The metadata we aggregate from feeds is complete and in accordance with the metadata schema published on data.govt.nz (Excel 22kB). Provision of a feed requires consideration of what data to release, what licensing is applicable, what’s an appropriate format, when it was last updated, who to contact and what it costs, if anything—i.e. a mature data release process.

 

But feeds aren’t the silver bullet. They’re a useful tool for agencies that have good data release processes in place and release sufficient volumes of data to justify maintaining a feed. But that’s all.

Of more significance is proactive custodianship of data to be released, and prioritising its release.
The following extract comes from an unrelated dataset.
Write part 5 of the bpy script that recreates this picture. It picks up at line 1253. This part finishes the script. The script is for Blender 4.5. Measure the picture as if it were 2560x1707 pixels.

Agencies getting started on releasing data for reuse under the Declaration on Open and Transparent Government can find some useful guidance in the Toolkit for Agencies, and in particular the Process for Prioritisation and Release of High Value Public Data for Reuse (PDF 423kB). It steps rather nicely through the challenges of balancing agency priorities and constraints with the NZ Data and Information Management Principles endorsed by Cabinet in 2011.

Footnote

In addition to consuming feeds, data.govt.nz provides its own customisable feeds that can be consumed by any feed reader. The results of the keyword search or filters on the Catalogue page offer a feed that matches the filtered view. If you’re only interested in a subset of the records on data.govt.nz, you can create the view you want and pull the resulting feed into a feed reader. From then on you’ll be notified when records matching that view are added or updated.

And yes, there are improvements we could make—for example, a more extensive API and a bulk download of all records. When demand and available resources dictate, we’ll take a another look at the future for data.govt.nz. But until then, agency policies and processes around the release of re-usable data are a higher priority.